GOAL - Type out the complete listing below word for word, without its pictures.

--- start COLLECTED MATERIAL ---

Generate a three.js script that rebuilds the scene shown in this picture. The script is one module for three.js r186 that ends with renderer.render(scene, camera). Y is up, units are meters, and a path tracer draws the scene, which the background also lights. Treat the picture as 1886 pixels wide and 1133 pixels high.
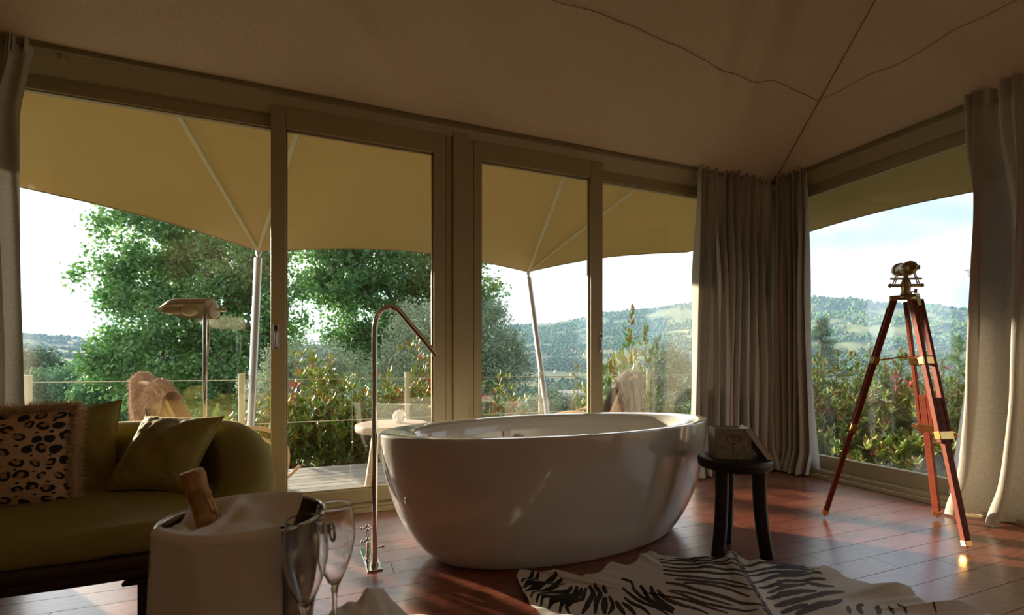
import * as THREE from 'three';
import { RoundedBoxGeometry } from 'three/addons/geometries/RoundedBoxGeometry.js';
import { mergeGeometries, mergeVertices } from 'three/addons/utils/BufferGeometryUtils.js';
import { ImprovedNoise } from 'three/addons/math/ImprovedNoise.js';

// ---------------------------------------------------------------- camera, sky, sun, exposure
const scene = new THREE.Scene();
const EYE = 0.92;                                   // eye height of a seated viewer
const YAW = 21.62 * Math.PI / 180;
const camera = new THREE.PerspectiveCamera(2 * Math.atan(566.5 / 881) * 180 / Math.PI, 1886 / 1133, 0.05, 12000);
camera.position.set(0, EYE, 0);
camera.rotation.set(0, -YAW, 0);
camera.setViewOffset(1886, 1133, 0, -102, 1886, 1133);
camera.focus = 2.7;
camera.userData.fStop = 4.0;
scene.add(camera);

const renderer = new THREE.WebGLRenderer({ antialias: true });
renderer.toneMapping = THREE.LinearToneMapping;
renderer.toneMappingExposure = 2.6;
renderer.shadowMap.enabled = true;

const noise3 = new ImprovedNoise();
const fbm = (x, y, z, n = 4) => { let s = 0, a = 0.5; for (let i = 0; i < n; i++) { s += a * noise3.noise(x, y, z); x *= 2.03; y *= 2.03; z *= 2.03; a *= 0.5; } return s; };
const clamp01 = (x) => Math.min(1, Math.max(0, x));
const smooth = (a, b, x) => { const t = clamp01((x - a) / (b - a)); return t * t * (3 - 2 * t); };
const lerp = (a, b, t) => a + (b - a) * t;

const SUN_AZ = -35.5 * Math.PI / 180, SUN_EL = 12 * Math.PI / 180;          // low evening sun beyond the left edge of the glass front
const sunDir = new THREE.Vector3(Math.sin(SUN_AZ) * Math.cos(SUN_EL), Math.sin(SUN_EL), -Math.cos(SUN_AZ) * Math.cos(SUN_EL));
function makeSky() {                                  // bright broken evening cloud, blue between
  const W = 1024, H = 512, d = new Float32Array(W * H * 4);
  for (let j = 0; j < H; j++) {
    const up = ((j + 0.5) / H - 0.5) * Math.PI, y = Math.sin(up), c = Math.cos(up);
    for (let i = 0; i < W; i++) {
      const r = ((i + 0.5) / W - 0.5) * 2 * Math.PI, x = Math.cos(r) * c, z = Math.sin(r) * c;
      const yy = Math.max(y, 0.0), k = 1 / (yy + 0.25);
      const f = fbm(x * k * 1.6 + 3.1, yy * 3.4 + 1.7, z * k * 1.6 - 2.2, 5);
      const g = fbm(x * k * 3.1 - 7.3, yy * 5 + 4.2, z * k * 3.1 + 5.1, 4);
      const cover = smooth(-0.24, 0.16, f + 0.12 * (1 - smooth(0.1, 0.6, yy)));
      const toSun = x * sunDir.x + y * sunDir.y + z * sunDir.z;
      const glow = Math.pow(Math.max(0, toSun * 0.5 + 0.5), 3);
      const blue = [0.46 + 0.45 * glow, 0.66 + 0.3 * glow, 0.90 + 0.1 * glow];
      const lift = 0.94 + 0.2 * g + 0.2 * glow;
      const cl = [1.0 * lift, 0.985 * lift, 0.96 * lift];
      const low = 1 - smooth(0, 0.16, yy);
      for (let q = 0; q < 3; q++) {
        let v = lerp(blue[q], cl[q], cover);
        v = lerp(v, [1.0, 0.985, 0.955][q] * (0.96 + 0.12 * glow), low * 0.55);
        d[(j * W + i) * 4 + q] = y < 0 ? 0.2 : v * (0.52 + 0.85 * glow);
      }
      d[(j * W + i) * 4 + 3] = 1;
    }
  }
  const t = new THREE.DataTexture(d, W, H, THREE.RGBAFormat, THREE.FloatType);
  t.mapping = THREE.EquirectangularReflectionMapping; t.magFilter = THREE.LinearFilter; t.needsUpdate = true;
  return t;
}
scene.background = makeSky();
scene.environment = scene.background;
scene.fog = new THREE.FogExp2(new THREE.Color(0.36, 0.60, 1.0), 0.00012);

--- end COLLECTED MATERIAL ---

SOLUTION TO THE PROBLEM -
Generate a three.js script that rebuilds the scene shown in this picture. The script is one module for three.js r186 that ends with renderer.render(scene, camera). Y is up, units are meters, and a path tracer draws the scene, which the background also lights. Treat the picture as 1886 pixels wide and 1133 pixels high.
import * as THREE from 'three';
import { RoundedBoxGeometry } from 'three/addons/geometries/RoundedBoxGeometry.js';
import { mergeGeometries, mergeVertices } from 'three/addons/utils/BufferGeometryUtils.js';
import { ImprovedNoise } from 'three/addons/math/ImprovedNoise.js';

// ---------------------------------------------------------------- camera, sky, sun, exposure
const scene = new THREE.Scene();
const EYE = 0.92;                                   // eye height of a seated viewer
const YAW = 21.62 * Math.PI / 180;
const camera = new THREE.PerspectiveCamera(2 * Math.atan(566.5 / 881) * 180 / Math.PI, 1886 / 1133, 0.05, 12000);
camera.position.set(0, EYE, 0);
camera.rotation.set(0, -YAW, 0);
camera.setViewOffset(1886, 1133, 0, -102, 1886, 1133);
camera.focus = 2.7;
camera.userData.fStop = 4.0;
scene.add(camera);

const renderer = new THREE.WebGLRenderer({ antialias: true });
renderer.toneMapping = THREE.LinearToneMapping;
renderer.toneMappingExposure = 2.6;
renderer.shadowMap.enabled = true;

const noise3 = new ImprovedNoise();
const fbm = (x, y, z, n = 4) => { let s = 0, a = 0.5; for (let i = 0; i < n; i++) { s += a * noise3.noise(x, y, z); x *= 2.03; y *= 2.03; z *= 2.03; a *= 0.5; } return s; };
const clamp01 = (x) => Math.min(1, Math.max(0, x));
const smooth = (a, b, x) => { const t = clamp01((x - a) / (b - a)); return t * t * (3 - 2 * t); };
const lerp = (a, b, t) => a + (b - a) * t;

const SUN_AZ = -35.5 * Math.PI / 180, SUN_EL = 12 * Math.PI / 180;          // low evening sun beyond the left edge of the glass front
const sunDir = new THREE.Vector3(Math.sin(SUN_AZ) * Math.cos(SUN_EL), Math.sin(SUN_EL), -Math.cos(SUN_AZ) * Math.cos(SUN_EL));
function makeSky() {                                  // bright broken evening cloud, blue between
  const W = 1024, H = 512, d = new Float32Array(W * H * 4);
  for (let j = 0; j < H; j++) {
    const up = ((j + 0.5) / H - 0.5) * Math.PI, y = Math.sin(up), c = Math.cos(up);
    for (let i = 0; i < W; i++) {
      const r = ((i + 0.5) / W - 0.5) * 2 * Math.PI, x = Math.cos(r) * c, z = Math.sin(r) * c;
      const yy = Math.max(y, 0.0), k = 1 / (yy + 0.25);
      const f = fbm(x * k * 1.6 + 3.1, yy * 3.4 + 1.7, z * k * 1.6 - 2.2, 5);
      const g = fbm(x * k * 3.1 - 7.3, yy * 5 + 4.2, z * k * 3.1 + 5.1, 4);
      const cover = smooth(-0.24, 0.16, f + 0.12 * (1 - smooth(0.1, 0.6, yy)));
      const toSun = x * sunDir.x + y * sunDir.y + z * sunDir.z;
      const glow = Math.pow(Math.max(0, toSun * 0.5 + 0.5), 3);
      const blue = [0.46 + 0.45 * glow, 0.66 + 0.3 * glow, 0.90 + 0.1 * glow];
      const lift = 0.94 + 0.2 * g + 0.2 * glow;
      const cl = [1.0 * lift, 0.985 * lift, 0.96 * lift];
      const low = 1 - smooth(0, 0.16, yy);
      for (let q = 0; q < 3; q++) {
        let v = lerp(blue[q], cl[q], cover);
        v = lerp(v, [1.0, 0.985, 0.955][q] * (0.96 + 0.12 * glow), low * 0.55);
        d[(j * W + i) * 4 + q] = y < 0 ? 0.2 : v * (0.52 + 0.85 * glow);
      }
      d[(j * W + i) * 4 + 3] = 1;
    }
  }
  const t = new THREE.DataTexture(d, W, H, THREE.RGBAFormat, THREE.FloatType);
  t.mapping = THREE.EquirectangularReflectionMapping; t.magFilter = THREE.LinearFilter; t.needsUpdate = true;
  return t;
}
scene.background = makeSky();
scene.environment = scene.background;
scene.fog = new THREE.FogExp2(new THREE.Color(0.36, 0.60, 1.0), 0.00012);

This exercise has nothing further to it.